[Records from a data collection]
#####
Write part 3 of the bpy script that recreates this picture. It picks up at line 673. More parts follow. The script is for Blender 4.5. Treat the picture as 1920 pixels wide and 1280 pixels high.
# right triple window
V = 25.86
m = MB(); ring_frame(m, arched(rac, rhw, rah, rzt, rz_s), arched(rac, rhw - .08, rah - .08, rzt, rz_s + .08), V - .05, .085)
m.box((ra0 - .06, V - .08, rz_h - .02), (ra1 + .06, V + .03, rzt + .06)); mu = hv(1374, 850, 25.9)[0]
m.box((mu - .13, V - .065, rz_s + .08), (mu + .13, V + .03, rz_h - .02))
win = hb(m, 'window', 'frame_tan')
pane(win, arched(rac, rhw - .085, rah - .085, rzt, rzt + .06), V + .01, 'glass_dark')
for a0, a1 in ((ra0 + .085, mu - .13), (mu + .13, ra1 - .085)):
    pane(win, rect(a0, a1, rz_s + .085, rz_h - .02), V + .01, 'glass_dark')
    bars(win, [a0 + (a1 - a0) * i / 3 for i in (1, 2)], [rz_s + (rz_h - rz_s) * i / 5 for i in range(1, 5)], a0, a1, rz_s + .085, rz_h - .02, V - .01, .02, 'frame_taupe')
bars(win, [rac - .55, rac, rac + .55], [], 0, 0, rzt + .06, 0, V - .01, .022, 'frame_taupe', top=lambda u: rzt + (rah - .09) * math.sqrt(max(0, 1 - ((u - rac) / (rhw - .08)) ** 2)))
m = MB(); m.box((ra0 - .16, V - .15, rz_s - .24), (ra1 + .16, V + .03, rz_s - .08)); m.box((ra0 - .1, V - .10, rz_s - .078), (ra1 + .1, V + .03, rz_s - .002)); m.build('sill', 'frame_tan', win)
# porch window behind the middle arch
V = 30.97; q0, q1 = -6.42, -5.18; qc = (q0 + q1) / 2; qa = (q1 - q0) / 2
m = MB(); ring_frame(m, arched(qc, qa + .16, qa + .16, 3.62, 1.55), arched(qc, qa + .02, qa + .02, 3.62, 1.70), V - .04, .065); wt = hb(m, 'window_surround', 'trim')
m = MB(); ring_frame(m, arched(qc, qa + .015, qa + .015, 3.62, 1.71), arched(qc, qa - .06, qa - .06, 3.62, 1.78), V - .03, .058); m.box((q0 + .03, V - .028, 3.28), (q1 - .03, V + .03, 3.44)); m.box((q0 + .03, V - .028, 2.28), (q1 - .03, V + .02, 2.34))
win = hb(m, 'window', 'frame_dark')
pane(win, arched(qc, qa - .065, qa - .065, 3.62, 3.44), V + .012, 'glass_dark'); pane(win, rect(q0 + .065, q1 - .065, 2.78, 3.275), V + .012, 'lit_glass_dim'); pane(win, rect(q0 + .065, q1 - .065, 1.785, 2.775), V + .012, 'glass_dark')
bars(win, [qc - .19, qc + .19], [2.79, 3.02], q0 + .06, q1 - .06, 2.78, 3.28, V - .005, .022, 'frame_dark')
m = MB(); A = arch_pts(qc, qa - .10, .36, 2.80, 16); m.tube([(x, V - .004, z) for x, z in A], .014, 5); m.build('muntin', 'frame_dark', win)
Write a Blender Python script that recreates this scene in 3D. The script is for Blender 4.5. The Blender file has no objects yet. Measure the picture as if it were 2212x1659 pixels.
#####
§ **AIM**: Restate the whole of the material exactly.

§ **TASK OUTPUT**:
Write part 3 of the bpy script that recreates this picture. It picks up at line 673. More parts follow. The script is for Blender 4.5. Treat the picture as 1920 pixels wide and 1280 pixels high.
# right triple window
V = 25.86
m = MB(); ring_frame(m, arched(rac, rhw, rah, rzt, rz_s), arched(rac, rhw - .08, rah - .08, rzt, rz_s + .08), V - .05, .085)
m.box((ra0 - .06, V - .08, rz_h - .02), (ra1 + .06, V + .03, rzt + .06)); mu = hv(1374, 850, 25.9)[0]
m.box((mu - .13, V - .065, rz_s + .08), (mu + .13, V + .03, rz_h - .02))
win = hb(m, 'window', 'frame_tan')
pane(win, arched(rac, rhw - .085, rah - .085, rzt, rzt + .06), V + .01, 'glass_dark')
for a0, a1 in ((ra0 + .085, mu - .13), (mu + .13, ra1 - .085)):
    pane(win, rect(a0, a1, rz_s + .085, rz_h - .02), V + .01, 'glass_dark')
    bars(win, [a0 + (a1 - a0) * i / 3 for i in (1, 2)], [rz_s + (rz_h - rz_s) * i / 5 for i in range(1, 5)], a0, a1, rz_s + .085, rz_h - .02, V - .01, .02, 'frame_taupe')
bars(win, [rac - .55, rac, rac + .55], [], 0, 0, rzt + .06, 0, V - .01, .022, 'frame_taupe', top=lambda u: rzt + (rah - .09) * math.sqrt(max(0, 1 - ((u - rac) / (rhw - .08)) ** 2)))
m = MB(); m.box((ra0 - .16, V - .15, rz_s - .24), (ra1 + .16, V + .03, rz_s - .08)); m.box((ra0 - .1, V - .10, rz_s - .078), (ra1 + .1, V + .03, rz_s - .002)); m.build('sill', 'frame_tan', win)
# porch window behind the middle arch
V = 30.97; q0, q1 = -6.42, -5.18; qc = (q0 + q1) / 2; qa = (q1 - q0) / 2
m = MB(); ring_frame(m, arched(qc, qa + .16, qa + .16, 3.62, 1.55), arched(qc, qa + .02, qa + .02, 3.62, 1.70), V - .04, .065); wt = hb(m, 'window_surround', 'trim')
m = MB(); ring_frame(m, arched(qc, qa + .015, qa + .015, 3.62, 1.71), arched(qc, qa - .06, qa - .06, 3.62, 1.78), V - .03, .058); m.box((q0 + .03, V - .028, 3.28), (q1 - .03, V + .03, 3.44)); m.box((q0 + .03, V - .028, 2.28), (q1 - .03, V + .02, 2.34))
win = hb(m, 'window', 'frame_dark')
pane(win, arched(qc, qa - .065, qa - .065, 3.62, 3.44), V + .012, 'glass_dark'); pane(win, rect(q0 + .065, q1 - .065, 2.78, 3.275), V + .012, 'lit_glass_dim'); pane(win, rect(q0 + .065, q1 - .065, 1.785, 2.775), V + .012, 'glass_dark')
bars(win, [qc - .19, qc + .19], [2.79, 3.02], q0 + .06, q1 - .06, 2.78, 3.28, V - .005, .022, 'frame_dark')
m = MB(); A = arch_pts(qc, qa - .10, .36, 2.80, 16); m.tube([(x, V - .004, z) for x, z in A], .014, 5); m.build('muntin', 'frame_dark', win)
Write a Blender Python script that recreates this scene in 3D. The script is for Blender 4.5. The Blender file has no objects yet. Measure the picture as if it were 2212x1659 pixels.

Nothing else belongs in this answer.